On a delta cradled in a valley through which seven rivers flow sits the city of Hiroshima. A bustling port town prior to World War 2, the atomic bomb dropped by America on August 6th, 1945 in flash rendered the landscape into a mass of ash, rubble, and death. The rivers however, remained. These ribbons of water cut through the irradiated desolation as they silently flowed into the sea. The attack and its aftermath, the modern defining moment of the Hiroshima's history, continues to inform and affect the city, one since reborn as a symbol of the possibility of peace arising from the destruction of war.

Photographic investigations and stories regarding the effects of the attack have been instigated by a variety of photographers over the past seventy years. Here Goes River by Aya Fujioka is an addition to this theme. A native of Hiroshima, her work stands separate from traditional rote photojournalism by way of a sensitivity in which only the eyes and lens of one who was raised in such a place can demonstrate.
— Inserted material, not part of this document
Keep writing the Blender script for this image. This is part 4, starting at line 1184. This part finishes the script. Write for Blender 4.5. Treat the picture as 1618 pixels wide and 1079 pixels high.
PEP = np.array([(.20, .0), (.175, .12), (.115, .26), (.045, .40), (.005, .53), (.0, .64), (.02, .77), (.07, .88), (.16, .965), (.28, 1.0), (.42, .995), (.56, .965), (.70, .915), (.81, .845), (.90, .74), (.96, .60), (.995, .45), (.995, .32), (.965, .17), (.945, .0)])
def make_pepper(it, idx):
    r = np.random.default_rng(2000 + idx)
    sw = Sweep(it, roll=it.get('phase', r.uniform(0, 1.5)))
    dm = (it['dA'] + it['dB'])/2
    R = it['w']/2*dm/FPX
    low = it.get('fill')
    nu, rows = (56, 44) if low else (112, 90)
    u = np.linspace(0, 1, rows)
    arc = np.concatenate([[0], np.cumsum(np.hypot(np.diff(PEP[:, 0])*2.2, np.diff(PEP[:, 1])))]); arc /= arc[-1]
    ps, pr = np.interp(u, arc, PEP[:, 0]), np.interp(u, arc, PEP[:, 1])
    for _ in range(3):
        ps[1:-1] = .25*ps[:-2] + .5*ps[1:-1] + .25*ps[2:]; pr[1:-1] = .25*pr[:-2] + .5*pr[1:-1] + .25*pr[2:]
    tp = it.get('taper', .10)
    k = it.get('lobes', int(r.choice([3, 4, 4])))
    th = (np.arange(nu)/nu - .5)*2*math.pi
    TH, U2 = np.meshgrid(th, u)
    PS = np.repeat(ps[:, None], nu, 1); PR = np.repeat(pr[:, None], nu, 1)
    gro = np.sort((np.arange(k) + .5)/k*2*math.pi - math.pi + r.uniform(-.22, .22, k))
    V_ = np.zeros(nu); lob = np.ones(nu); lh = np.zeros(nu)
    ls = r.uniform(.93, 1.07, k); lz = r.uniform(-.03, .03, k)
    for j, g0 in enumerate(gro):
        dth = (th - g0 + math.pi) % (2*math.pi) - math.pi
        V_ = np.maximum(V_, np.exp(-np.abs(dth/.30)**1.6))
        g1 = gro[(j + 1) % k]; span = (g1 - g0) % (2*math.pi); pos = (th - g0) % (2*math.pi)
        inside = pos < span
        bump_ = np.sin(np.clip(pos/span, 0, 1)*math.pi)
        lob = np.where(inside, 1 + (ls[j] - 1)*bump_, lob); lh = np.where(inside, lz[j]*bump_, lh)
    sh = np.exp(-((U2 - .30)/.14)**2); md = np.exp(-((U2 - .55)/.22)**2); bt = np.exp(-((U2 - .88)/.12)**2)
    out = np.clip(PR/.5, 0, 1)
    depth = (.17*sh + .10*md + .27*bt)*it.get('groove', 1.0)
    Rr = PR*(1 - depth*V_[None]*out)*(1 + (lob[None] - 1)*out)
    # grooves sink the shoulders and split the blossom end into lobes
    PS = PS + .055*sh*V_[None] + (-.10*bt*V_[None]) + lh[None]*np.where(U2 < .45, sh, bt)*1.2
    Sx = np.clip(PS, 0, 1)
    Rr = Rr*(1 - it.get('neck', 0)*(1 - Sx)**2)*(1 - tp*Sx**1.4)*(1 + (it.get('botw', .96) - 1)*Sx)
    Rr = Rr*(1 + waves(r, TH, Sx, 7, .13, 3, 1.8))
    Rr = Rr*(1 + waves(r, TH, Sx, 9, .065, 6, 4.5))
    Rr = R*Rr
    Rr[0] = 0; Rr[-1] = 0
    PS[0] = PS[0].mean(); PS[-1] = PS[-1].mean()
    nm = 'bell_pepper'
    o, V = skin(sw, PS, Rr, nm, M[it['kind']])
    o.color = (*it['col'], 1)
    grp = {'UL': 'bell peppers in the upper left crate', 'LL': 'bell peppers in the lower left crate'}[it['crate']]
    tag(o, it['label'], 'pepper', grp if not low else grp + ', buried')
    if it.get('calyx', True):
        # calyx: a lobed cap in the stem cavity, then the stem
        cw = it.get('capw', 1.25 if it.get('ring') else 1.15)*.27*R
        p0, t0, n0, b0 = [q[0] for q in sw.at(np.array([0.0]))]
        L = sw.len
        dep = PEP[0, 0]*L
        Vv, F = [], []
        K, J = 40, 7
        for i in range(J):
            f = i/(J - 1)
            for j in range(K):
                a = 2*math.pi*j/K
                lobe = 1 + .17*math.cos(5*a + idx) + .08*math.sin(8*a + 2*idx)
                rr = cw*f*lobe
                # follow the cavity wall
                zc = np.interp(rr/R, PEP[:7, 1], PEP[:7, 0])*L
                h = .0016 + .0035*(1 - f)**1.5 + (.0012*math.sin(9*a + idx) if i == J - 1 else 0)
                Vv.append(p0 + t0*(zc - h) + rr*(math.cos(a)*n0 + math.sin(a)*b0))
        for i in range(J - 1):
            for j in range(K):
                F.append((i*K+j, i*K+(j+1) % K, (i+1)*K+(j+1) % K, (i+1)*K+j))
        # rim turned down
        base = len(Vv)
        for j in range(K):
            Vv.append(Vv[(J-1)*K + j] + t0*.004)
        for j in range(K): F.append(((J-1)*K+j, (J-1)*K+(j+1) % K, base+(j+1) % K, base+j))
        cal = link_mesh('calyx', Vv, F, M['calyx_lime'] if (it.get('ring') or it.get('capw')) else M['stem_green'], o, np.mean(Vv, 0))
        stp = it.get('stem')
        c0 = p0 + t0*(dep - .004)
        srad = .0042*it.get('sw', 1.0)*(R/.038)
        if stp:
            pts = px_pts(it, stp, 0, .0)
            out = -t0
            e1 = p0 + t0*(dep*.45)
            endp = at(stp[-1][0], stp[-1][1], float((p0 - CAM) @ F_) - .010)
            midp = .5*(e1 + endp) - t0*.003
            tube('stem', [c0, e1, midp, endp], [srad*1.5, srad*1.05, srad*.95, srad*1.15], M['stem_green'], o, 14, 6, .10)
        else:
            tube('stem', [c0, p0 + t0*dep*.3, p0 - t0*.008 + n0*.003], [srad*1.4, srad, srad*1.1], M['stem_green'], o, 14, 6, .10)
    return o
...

Fujioka's snapshot approach concerns itself less with morals or instruction for the future as it does suggest the elements of the city which reverberate its past in the present. Images of life, remembrance, mundane modernity, and innocence orbit the Atomic Bomb Dome- a structure and totem which acts as the nucleus of the series. All the while, the seven rivers flow through the pictures. Fujioka also evokes other rivers in her city- rivers of humanity in forms of tourists, of citizens, of shopping arcades, of Hiroshima's web of trolley cars in which its citizens ride. Her rivers are a flow of connections between individuals, society, of life and death. The resulting book is a moving river of moments, of photographs.